Sulla carta, dicevamo, gli elementi per un thriller psicologico avvincente ci sono tutti: un passato traumatico, una nuova inquietante sparizione, un ambiente claustrofobico e una protagonista tormentata. Tuttavia, la messa in scena e lo sviluppo narrativo non riescono proprio a creare la tensione desiderata. Il ritmo è a tratti lento e poco incalzante e la profondità psicologica dei personaggi, pur accennata, non emerge con la forza necessaria per coinvolgere emotivamente lo spettatore. Sembra un po’ di trovarsi di fronte a quei cambiamenti forzati inseriti per incasellare i personaggi in categorie differenti.

Il cast, guidato dalla brava Léonie Vincent, svolge un buon lavoro, ma il materiale è quello che è e nemmeno Pacino, qui, avrebbe potuto fare un miracolo. La sceneggiatura è infatti convenzionale, infarcita di luoghi comuni e di depistaggi che non funzionano, se non con i personaggi (e di nuovo, non ne escono bene).

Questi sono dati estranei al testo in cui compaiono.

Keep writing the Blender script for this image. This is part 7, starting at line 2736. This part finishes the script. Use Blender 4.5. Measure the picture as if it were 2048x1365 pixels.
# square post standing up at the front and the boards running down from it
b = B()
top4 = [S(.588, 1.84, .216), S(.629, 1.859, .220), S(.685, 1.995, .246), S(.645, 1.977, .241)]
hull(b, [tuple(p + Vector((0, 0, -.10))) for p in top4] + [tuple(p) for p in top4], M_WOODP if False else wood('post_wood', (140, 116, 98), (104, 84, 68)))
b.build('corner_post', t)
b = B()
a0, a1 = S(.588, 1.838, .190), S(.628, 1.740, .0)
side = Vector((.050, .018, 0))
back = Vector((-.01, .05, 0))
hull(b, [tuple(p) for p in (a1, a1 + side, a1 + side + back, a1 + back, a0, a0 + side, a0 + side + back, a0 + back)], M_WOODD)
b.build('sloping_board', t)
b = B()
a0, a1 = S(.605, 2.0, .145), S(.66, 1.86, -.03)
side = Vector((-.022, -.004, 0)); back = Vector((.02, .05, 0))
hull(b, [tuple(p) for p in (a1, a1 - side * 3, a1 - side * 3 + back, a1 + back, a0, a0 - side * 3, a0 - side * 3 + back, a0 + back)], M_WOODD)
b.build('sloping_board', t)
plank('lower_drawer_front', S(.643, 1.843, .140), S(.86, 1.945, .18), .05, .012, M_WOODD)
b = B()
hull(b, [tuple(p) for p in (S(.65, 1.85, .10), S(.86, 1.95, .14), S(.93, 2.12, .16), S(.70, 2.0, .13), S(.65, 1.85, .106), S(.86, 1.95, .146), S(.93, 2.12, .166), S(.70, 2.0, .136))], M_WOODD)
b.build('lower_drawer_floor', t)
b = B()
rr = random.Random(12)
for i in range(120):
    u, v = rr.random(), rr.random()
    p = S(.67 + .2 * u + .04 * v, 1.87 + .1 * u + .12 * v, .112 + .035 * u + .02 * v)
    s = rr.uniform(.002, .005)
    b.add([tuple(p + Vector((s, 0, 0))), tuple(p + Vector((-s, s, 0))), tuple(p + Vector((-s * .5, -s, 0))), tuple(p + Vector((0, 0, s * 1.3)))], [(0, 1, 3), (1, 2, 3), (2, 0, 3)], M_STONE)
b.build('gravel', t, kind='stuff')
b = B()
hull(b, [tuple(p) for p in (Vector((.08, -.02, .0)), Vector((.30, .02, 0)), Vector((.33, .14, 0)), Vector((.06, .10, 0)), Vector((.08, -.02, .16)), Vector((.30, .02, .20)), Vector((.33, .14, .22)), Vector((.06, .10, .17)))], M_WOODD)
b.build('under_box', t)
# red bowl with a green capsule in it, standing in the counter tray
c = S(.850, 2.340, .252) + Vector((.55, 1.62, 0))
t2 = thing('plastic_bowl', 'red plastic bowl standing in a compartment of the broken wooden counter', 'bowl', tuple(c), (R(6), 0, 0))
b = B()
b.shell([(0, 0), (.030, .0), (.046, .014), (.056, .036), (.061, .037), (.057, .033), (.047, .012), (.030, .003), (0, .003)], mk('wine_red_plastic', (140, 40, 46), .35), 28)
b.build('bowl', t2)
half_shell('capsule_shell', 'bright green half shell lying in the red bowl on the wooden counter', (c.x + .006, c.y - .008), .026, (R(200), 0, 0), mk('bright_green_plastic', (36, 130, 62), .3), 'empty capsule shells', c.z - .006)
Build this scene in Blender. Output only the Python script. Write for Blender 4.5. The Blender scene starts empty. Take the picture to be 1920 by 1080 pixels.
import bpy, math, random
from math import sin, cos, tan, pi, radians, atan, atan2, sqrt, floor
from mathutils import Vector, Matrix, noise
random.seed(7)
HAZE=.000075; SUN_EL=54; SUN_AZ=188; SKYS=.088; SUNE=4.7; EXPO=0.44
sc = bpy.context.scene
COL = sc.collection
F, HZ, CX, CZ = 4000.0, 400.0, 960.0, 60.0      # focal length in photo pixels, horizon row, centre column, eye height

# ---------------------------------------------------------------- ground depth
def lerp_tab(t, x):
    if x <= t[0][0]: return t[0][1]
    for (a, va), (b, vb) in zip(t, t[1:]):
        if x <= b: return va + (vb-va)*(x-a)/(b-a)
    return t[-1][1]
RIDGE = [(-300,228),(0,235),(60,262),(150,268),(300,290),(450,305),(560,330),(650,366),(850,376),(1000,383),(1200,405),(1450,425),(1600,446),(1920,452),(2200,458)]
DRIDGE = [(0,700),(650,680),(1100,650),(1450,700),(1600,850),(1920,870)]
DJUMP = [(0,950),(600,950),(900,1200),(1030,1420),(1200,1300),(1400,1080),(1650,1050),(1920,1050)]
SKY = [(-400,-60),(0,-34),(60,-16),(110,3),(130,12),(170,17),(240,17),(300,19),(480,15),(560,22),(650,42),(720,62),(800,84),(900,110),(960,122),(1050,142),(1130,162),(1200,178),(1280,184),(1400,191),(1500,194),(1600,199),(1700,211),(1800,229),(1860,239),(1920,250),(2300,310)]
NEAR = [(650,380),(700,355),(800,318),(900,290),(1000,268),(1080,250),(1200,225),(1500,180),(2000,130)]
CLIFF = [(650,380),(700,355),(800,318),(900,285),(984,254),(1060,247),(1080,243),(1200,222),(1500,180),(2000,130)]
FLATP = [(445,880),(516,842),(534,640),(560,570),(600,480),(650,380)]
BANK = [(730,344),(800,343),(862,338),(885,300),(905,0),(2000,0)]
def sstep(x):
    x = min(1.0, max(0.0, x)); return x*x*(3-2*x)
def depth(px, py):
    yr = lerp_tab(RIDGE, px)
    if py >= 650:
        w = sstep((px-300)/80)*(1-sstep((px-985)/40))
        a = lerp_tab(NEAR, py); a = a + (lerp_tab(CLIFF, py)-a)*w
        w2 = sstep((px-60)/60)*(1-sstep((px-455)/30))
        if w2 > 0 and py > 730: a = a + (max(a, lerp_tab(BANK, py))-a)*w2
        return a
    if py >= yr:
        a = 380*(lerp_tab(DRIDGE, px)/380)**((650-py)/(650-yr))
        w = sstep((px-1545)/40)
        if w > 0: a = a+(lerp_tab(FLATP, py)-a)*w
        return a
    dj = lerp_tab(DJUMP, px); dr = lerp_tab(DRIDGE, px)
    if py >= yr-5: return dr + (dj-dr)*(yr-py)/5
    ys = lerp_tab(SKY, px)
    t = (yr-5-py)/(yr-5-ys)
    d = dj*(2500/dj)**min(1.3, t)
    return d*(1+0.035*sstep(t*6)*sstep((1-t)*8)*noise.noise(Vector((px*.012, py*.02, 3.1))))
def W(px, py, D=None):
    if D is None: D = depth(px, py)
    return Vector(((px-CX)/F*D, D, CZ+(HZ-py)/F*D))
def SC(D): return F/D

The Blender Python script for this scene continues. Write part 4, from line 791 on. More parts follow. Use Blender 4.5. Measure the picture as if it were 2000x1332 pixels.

Una trama poco complessa e troppo prevedibile


Considerando la penna di Camilla Läckberg, esperta di thriller scandinavi di successo, le aspettative erano molto alte. Elemento che, va detto, contribuisce sempre ad aumentare la delusione, ma qui proprio è la storia a non catturare. Non l’ambientazione, non il cast. La storia. Mancano la complessità nella trama, manca una esplorazione dei lati oscuri dell’animo umano decisamente più incisiva e soprattutto manca quell’atmosfera di mistero e suspense quasi palpabili che ci aspettavamo di trovare.

La Läckberg sembra aver fatto un esercizio di stile: il proverbiale “compitino” infarcito di stereotipi e cliché di genere, perdendo molto tempo in sequenze superflue anziché concentrarsi su ciò che poteva funzionare davvero: la questione della miniera, centrale in città, viene relegata a elemento “servitore” della trama, ma poteva essere molto di più. Qui non c’è quella scintilla di originalità che ci aspettavamo dalla creatrice di un prodotto che ha usufruito di tutto il budget necessario e di un’accurata produzione, ma che manca di cuore. Di pathos. Di tensione.